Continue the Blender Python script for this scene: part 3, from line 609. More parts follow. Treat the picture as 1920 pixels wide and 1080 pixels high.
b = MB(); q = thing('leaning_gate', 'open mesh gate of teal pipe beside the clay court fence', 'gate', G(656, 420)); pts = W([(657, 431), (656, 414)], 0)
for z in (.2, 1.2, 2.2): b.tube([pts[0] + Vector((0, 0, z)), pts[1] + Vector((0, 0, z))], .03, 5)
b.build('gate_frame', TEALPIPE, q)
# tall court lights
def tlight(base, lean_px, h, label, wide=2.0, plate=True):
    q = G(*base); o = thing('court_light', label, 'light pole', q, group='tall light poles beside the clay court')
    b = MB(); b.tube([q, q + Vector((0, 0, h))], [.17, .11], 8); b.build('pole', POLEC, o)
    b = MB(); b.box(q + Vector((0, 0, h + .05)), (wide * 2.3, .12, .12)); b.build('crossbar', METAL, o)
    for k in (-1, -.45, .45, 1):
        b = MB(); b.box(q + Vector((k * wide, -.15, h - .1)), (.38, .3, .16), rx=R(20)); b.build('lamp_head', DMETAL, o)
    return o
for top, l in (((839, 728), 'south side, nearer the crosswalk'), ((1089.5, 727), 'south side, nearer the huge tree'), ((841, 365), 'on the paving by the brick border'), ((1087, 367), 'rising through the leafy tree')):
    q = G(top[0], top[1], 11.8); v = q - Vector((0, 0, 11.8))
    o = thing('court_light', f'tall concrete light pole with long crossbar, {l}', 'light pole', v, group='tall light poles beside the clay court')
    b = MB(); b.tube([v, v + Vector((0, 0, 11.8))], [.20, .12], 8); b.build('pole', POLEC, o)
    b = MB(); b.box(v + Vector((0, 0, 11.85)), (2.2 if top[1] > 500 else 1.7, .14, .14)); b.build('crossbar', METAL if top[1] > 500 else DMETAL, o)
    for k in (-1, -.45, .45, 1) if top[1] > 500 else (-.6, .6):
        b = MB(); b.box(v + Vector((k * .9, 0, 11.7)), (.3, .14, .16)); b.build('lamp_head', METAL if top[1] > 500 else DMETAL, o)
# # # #
**Written task:**
All of the data above should be transcribed exactly.

**Reply:**
Continue the Blender Python script for this scene: part 3, from line 609. More parts follow. Treat the picture as 1920 pixels wide and 1080 pixels high.
b = MB(); q = thing('leaning_gate', 'open mesh gate of teal pipe beside the clay court fence', 'gate', G(656, 420)); pts = W([(657, 431), (656, 414)], 0)
for z in (.2, 1.2, 2.2): b.tube([pts[0] + Vector((0, 0, z)), pts[1] + Vector((0, 0, z))], .03, 5)
b.build('gate_frame', TEALPIPE, q)
# tall court lights
def tlight(base, lean_px, h, label, wide=2.0, plate=True):
    q = G(*base); o = thing('court_light', label, 'light pole', q, group='tall light poles beside the clay court')
    b = MB(); b.tube([q, q + Vector((0, 0, h))], [.17, .11], 8); b.build('pole', POLEC, o)
    b = MB(); b.box(q + Vector((0, 0, h + .05)), (wide * 2.3, .12, .12)); b.build('crossbar', METAL, o)
    for k in (-1, -.45, .45, 1):
        b = MB(); b.box(q + Vector((k * wide, -.15, h - .1)), (.38, .3, .16), rx=R(20)); b.build('lamp_head', DMETAL, o)
    return o
for top, l in (((839, 728), 'south side, nearer the crosswalk'), ((1089.5, 727), 'south side, nearer the huge tree'), ((841, 365), 'on the paving by the brick border'), ((1087, 367), 'rising through the leafy tree')):
    q = G(top[0], top[1], 11.8); v = q - Vector((0, 0, 11.8))
    o = thing('court_light', f'tall concrete light pole with long crossbar, {l}', 'light pole', v, group='tall light poles beside the clay court')
    b = MB(); b.tube([v, v + Vector((0, 0, 11.8))], [.20, .12], 8); b.build('pole', POLEC, o)
    b = MB(); b.box(v + Vector((0, 0, 11.85)), (2.2 if top[1] > 500 else 1.7, .14, .14)); b.build('crossbar', METAL if top[1] > 500 else DMETAL, o)
    for k in (-1, -.45, .45, 1) if top[1] > 500 else (-.6, .6):
        b = MB(); b.box(v + Vector((k * .9, 0, 11.7)), (.3, .14, .16)); b.build('lamp_head', METAL if top[1] > 500 else DMETAL, o)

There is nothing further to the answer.